I keep reading people on comments boards saying "why does the government do quantitative easing by buying (worthless) assets from banks, couldn't they actually print money and give it to people instead?". I've not seen an answer to this question - anyone got an answer? I heard that the Australian government did something similar once, anyone know anything about that?
This question is slightly confused in a couple of senses, which I will try to explain, but fundamentally the reason is that the central bank is not in the business of redistributing wealth, and that is what handing out newly printed money would amount to.

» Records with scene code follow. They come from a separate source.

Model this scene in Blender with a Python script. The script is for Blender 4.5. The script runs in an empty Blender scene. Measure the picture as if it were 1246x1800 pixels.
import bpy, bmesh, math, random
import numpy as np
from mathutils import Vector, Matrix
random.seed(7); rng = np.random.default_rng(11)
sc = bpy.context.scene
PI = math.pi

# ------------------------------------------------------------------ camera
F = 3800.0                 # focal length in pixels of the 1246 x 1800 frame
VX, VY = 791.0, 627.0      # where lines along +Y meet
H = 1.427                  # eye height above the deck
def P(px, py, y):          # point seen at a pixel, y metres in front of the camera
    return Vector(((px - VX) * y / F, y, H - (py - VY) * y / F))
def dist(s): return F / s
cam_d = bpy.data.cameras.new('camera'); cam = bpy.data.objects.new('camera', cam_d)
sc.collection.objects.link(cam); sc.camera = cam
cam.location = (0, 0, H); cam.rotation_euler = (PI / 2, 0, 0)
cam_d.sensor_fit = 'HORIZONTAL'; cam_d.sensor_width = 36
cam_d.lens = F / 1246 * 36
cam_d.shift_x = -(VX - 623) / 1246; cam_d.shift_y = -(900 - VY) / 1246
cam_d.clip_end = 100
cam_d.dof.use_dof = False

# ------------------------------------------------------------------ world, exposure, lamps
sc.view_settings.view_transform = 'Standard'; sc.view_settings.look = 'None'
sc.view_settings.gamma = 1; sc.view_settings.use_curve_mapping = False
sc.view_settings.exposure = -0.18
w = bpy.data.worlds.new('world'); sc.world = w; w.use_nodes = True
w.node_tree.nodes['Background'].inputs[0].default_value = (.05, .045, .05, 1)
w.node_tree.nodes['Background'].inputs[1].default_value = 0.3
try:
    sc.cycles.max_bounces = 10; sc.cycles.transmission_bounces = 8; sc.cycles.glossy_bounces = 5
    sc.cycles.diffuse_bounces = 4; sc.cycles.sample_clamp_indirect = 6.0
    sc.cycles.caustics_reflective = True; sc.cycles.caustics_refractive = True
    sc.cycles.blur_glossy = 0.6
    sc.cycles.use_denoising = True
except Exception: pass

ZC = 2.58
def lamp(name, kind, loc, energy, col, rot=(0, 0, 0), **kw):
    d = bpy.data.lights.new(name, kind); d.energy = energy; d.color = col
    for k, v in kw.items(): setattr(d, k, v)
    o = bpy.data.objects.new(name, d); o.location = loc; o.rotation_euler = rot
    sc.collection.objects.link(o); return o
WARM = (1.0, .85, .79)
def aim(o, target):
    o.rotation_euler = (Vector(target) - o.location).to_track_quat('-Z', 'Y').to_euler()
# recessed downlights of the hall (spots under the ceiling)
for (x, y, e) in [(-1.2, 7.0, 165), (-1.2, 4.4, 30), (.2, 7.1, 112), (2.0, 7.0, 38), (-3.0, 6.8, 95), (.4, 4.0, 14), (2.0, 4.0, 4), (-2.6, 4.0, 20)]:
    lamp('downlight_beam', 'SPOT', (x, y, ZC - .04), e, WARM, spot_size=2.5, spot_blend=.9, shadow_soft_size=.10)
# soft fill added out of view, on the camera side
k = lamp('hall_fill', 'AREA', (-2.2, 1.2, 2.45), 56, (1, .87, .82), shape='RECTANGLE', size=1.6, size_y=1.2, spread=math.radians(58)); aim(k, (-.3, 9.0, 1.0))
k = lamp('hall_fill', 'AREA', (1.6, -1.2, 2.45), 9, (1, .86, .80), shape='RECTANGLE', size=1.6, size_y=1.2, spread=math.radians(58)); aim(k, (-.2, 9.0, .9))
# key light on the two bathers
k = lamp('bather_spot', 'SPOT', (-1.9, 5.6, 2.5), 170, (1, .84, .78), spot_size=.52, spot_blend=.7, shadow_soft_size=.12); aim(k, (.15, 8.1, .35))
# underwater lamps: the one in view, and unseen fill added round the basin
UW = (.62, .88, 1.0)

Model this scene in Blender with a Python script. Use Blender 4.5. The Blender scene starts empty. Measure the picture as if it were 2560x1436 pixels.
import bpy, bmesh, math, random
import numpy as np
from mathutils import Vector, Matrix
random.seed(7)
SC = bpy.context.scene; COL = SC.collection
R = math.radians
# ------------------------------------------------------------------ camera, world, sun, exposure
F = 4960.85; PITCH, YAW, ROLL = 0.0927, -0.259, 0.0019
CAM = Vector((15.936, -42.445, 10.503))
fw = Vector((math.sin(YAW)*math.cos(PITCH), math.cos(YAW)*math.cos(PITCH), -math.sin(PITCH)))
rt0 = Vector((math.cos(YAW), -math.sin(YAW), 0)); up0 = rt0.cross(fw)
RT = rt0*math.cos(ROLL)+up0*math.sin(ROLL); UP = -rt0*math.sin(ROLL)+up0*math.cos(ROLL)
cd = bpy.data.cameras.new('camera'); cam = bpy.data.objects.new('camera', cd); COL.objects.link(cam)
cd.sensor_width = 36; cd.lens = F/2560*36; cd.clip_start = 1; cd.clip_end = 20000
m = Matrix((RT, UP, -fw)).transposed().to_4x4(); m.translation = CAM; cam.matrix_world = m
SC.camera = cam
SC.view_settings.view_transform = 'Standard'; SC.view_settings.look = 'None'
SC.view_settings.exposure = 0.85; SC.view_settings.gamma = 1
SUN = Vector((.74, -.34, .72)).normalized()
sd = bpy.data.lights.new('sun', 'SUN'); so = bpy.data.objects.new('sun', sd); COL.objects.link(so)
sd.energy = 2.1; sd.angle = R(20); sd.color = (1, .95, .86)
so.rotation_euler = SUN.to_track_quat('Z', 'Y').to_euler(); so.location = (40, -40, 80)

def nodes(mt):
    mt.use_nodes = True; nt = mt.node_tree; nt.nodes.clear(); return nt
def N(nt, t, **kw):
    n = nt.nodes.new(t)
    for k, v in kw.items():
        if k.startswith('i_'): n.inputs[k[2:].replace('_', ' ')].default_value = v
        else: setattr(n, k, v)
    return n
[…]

The Bank’s QE programme (known as the Asset Purchase Facility or APF) involves the purchase of long maturity high grade debt from the non-bank private sector. So, by design, the central bank is not buying worthless assets and it is not buying them from the banks. It is buying (long maturity) risk free assets (UK government debt), and it is buying them from the big institutional investors that hold them (like pension funds). (If you think about it, it’s obvious that banks are not going to be big lenders to the government, since banks want to earn a spread between their cost of funding and their customers, and the government‘s cost of funding is naturally very low.)
Because the Bank is purchasing assets rather than simply handing out cash (as any people assume), no one involved in the scheme gets any “free money”. Think of an imaginary investor who holds some quantity of gilts (i.e. UK government debt). Their balance sheet might have say £1mn gilts on the asset side and no liabilities, so their net worth is £1mn. The Bank of England then comes to them and buys half of the gilts. Now the investor’s balance sheet has £0.5mn gilts and a £0.5mn deposit at the bank.
So
the investor’s net worth is unchanged. The difference is that now they hold an asset—the bank deposit—earning a very low return, which they will hopefully take and use to purchase another bond, which will help to pin down long-term interests rates, which is essentially the goal of QE.
As a rule, the Bank of England wants to leave everyone’s net worth unchanged as a first order effect whenever it carries out a monetary policy operation. It does this by 1, conducting monetary operations via the purchase and sale of assets (which it does every day in the gilt repo market), and 2, only ever purchasing high grade assets that will not make a loss.
Consider the case where the Bank buys crappy assets from some investor as part of its QE programme. Say that it over pays for them, and makes a loss when it tries to sell them bank to the market after the QE programme is unwound. Then the Bank will have to be recapitalised by the Treasury, i.e. by taxpayers, and this constitutes a direct redistribution of wealth from the taxpayer to the investor who sold the assets to the Bank originally.
One way to think of the difference between monetary and fiscal policy is like this. At any one time, the non-government sector holds some quantity of government liabilities. Call this its risk free portfolio, or portfolio of safe assets. This is the national debt, and consists of liabilities of the treasury (gilts of varying maturities, i.e. government debt) and liabilities of the central bank (mostly paper currency and bank reserves, i.e. central bank money). It is the job of fiscal policy to determine the
size of this portfolio. And it is the job of monetary policy to determine the
composition of this portfolio in terms of how it is split between central bank money and government debt.